**The request:** Count every line of these entries that holds the word "objects", and reply with the number only.

+ + + +

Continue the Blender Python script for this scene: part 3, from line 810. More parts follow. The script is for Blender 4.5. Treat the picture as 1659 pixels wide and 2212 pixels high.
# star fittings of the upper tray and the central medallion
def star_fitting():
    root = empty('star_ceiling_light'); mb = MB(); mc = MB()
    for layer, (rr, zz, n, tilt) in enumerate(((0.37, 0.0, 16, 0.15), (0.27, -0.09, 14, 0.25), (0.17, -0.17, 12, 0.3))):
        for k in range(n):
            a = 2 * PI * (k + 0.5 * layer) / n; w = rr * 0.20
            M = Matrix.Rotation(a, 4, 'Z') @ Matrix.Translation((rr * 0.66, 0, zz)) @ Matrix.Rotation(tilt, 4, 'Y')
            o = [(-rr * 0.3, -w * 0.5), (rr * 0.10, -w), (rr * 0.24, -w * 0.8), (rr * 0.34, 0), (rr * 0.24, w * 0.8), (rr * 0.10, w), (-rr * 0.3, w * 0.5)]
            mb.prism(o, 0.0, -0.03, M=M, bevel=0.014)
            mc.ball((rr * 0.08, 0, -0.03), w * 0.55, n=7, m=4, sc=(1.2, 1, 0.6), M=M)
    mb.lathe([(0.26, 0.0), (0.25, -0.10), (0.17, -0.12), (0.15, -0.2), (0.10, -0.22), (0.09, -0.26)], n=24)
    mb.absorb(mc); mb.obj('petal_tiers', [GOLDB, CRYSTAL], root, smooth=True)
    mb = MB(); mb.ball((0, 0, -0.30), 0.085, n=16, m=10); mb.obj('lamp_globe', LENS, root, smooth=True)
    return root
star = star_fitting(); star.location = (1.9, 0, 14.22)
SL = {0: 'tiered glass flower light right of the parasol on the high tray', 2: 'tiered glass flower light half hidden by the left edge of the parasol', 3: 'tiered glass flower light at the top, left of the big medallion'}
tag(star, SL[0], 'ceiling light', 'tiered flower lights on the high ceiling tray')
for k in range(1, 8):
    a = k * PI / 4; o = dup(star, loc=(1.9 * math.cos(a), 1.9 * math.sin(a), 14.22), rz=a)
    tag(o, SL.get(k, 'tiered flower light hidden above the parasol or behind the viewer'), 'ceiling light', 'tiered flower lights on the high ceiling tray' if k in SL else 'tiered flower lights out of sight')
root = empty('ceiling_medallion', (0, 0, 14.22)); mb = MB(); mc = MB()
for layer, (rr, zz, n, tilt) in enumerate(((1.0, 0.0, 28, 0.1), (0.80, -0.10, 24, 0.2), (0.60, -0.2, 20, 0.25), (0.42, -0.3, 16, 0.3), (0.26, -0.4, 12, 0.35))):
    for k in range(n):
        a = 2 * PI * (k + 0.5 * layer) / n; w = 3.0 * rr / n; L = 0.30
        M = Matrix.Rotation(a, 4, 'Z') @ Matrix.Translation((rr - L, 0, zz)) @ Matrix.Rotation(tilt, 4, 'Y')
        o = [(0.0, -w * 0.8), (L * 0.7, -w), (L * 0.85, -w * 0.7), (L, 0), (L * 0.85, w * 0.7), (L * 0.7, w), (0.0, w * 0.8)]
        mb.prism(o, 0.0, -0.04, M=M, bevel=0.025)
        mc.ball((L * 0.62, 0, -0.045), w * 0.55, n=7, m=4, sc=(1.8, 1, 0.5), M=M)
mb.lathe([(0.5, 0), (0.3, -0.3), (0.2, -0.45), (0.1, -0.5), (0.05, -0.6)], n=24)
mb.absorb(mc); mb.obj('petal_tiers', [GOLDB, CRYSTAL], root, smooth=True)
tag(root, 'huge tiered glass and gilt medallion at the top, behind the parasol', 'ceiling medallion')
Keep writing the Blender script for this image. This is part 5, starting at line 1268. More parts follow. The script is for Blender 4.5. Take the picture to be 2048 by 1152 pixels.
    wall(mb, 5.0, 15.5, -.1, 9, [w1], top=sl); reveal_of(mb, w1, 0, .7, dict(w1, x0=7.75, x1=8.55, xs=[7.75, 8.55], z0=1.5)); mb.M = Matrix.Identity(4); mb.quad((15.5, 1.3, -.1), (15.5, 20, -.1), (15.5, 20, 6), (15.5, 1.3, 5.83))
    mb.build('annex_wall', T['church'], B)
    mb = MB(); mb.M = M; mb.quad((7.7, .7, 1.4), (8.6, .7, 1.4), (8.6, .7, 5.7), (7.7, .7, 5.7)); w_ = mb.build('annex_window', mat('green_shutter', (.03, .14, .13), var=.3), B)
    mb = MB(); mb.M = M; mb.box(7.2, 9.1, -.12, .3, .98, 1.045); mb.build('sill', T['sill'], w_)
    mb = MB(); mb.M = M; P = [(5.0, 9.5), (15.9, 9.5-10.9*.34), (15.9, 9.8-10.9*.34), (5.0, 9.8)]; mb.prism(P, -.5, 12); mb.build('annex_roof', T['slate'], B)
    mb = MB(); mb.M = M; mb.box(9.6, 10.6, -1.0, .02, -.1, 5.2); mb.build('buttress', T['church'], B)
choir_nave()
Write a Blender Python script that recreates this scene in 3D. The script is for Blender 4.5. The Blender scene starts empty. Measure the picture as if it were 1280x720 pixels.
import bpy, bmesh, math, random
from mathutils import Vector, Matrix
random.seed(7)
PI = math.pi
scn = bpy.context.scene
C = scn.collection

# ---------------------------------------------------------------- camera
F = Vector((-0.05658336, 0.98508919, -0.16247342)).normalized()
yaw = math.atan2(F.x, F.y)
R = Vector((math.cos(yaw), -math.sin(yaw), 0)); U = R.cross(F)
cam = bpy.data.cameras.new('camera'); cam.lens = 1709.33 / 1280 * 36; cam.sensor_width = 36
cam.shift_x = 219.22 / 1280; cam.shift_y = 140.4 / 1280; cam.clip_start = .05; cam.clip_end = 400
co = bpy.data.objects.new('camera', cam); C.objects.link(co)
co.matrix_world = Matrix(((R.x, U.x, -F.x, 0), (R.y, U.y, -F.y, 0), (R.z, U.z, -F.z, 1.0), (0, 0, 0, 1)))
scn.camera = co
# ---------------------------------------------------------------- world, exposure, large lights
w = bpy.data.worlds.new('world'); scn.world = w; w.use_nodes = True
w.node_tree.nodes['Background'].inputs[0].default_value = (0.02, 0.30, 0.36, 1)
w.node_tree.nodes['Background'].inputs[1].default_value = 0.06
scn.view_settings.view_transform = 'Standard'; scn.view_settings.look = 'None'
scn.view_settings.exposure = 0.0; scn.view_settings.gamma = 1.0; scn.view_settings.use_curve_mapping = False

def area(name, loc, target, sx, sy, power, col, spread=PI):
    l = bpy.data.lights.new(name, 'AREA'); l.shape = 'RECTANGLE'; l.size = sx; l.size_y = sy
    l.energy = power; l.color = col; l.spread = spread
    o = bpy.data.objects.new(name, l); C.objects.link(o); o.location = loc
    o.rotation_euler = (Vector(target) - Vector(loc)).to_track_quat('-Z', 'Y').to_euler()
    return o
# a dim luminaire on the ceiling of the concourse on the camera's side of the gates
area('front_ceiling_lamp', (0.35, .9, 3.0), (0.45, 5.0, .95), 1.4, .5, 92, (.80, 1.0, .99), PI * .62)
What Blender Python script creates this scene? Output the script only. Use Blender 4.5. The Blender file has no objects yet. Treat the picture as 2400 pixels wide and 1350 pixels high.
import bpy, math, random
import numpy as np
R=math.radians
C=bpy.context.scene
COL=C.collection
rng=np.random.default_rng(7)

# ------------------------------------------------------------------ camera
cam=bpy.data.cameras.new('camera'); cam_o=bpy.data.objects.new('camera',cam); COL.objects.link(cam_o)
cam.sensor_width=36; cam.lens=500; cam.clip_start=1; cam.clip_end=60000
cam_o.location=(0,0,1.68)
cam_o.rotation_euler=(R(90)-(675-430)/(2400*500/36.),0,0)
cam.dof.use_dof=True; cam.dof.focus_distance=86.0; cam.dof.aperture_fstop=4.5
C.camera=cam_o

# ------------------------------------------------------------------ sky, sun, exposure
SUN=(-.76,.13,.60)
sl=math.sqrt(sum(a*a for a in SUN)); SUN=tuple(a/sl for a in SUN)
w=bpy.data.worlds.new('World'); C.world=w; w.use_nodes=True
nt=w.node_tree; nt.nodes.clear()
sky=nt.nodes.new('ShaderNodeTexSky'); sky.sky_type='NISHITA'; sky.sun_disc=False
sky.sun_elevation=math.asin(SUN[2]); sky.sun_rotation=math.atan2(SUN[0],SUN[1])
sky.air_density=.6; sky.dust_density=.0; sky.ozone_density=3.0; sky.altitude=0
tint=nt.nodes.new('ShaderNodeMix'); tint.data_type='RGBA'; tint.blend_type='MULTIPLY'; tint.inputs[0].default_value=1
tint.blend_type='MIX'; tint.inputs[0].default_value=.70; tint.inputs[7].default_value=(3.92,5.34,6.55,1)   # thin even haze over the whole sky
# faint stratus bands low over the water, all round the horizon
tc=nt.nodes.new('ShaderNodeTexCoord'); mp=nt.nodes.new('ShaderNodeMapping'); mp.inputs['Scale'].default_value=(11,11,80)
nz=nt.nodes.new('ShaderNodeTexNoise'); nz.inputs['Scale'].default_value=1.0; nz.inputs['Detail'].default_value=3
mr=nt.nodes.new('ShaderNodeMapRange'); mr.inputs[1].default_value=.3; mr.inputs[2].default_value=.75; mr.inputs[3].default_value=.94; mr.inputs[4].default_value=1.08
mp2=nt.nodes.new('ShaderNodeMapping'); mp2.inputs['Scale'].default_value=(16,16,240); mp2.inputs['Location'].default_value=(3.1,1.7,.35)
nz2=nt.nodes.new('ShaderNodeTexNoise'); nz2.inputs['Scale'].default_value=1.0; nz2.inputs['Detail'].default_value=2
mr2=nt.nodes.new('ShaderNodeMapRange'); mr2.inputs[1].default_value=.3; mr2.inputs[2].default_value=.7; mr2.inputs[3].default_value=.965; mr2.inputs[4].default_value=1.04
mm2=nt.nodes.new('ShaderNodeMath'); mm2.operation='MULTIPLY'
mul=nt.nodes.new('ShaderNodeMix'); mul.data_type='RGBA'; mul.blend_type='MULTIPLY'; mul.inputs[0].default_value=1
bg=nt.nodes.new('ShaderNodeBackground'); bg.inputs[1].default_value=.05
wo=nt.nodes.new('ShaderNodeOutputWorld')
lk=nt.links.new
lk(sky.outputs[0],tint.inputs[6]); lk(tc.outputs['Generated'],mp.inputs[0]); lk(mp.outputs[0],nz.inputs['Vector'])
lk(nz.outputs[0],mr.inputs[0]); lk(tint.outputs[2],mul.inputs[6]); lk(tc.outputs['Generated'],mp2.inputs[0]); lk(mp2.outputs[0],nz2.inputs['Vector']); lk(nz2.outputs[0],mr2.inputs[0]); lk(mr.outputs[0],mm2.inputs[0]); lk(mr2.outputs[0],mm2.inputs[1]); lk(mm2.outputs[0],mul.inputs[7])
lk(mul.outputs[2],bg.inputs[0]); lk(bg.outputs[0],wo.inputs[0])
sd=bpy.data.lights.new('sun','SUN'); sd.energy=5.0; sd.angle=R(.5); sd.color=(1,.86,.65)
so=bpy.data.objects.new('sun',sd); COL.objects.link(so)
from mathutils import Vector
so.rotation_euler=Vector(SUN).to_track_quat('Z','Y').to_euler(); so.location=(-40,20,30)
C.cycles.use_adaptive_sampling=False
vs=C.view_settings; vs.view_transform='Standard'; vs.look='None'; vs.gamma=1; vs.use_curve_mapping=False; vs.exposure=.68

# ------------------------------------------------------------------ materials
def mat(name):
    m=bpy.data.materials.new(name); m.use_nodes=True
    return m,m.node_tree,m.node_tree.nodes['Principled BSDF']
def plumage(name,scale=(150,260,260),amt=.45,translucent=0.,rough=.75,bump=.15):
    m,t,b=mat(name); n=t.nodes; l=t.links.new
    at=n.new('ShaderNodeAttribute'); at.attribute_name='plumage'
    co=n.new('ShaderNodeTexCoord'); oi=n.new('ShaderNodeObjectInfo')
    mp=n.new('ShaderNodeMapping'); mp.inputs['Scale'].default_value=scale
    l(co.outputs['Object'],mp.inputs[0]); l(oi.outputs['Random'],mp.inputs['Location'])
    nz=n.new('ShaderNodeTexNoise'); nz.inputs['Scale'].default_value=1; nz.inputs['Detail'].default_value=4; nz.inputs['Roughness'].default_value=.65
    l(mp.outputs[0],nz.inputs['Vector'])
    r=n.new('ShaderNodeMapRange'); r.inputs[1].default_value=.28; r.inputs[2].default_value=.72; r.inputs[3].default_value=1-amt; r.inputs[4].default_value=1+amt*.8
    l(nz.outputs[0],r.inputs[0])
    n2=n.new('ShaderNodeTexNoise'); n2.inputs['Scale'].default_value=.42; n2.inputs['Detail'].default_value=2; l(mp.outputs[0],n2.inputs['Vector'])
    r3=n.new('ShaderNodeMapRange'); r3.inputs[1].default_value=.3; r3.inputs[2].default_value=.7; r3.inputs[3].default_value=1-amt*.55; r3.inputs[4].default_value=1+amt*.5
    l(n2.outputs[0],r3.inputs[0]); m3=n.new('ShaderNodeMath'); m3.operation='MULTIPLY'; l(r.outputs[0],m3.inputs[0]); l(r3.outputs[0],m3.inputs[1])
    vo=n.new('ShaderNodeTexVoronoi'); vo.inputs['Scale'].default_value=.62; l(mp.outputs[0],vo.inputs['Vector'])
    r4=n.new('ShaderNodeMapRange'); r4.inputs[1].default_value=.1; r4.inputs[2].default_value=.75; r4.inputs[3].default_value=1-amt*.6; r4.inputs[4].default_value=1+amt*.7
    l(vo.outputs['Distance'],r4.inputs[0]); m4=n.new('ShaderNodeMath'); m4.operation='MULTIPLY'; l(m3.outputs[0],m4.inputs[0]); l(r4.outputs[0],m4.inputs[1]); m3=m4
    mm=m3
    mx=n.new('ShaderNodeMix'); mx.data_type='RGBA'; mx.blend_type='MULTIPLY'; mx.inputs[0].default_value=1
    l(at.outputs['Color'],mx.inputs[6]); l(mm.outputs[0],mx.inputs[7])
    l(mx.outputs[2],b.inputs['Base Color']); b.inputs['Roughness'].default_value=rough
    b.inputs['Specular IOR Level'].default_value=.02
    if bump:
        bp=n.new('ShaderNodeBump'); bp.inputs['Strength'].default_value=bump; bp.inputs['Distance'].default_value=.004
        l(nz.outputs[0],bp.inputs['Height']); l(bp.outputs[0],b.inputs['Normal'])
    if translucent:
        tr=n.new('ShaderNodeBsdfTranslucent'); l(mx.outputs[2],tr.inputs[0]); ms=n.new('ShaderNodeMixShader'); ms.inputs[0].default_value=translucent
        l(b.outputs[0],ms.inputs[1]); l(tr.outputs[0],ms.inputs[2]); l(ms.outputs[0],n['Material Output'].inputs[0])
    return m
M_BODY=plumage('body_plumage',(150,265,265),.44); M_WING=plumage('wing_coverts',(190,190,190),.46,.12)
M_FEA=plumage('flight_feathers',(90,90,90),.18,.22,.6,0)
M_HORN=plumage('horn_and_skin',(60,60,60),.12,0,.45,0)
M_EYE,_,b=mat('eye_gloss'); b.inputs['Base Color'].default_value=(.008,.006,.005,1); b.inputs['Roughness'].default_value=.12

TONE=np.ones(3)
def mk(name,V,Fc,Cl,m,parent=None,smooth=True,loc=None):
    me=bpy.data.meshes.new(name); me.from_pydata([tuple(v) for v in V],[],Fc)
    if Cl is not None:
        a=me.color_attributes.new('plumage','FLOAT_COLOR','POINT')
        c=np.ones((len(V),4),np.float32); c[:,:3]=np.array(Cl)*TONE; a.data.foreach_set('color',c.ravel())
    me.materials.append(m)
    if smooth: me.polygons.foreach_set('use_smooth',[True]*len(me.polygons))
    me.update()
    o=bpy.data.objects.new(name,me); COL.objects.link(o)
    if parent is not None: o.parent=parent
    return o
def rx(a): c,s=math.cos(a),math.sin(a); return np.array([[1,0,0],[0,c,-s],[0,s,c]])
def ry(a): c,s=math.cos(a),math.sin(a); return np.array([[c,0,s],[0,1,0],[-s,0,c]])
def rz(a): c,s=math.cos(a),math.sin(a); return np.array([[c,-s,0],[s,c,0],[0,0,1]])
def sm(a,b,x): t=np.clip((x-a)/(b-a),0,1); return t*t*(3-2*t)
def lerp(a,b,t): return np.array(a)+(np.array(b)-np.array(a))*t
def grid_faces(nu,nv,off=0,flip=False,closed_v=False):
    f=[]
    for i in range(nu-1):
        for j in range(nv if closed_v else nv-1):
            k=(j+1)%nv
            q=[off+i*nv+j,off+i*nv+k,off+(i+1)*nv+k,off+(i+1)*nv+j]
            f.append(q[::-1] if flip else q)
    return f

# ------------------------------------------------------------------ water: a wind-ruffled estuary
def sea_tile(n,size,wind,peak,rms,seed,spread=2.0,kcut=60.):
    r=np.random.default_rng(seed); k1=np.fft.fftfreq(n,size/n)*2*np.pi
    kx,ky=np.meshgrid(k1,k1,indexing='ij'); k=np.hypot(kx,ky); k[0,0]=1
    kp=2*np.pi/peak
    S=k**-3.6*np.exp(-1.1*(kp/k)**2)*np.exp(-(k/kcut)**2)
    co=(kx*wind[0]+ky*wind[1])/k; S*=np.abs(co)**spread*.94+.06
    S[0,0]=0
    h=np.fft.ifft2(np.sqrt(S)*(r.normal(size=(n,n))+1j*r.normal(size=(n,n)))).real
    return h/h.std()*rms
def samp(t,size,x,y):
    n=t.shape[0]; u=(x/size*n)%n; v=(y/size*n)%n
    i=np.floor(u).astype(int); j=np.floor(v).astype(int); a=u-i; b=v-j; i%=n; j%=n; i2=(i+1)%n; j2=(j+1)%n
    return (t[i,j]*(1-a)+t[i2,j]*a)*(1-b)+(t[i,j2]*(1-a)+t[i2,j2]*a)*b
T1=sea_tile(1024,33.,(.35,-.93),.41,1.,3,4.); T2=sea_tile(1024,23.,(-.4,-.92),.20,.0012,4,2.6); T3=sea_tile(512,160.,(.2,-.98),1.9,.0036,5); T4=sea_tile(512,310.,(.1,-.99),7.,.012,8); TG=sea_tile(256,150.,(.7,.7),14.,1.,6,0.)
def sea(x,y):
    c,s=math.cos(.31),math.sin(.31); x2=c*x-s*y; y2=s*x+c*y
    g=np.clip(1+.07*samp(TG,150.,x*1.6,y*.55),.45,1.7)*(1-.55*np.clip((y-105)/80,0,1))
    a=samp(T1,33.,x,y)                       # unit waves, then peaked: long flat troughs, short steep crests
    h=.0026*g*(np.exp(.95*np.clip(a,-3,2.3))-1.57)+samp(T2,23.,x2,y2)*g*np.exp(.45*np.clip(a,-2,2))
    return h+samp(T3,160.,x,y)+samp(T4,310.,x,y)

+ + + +

**Solution to this exercise:** 6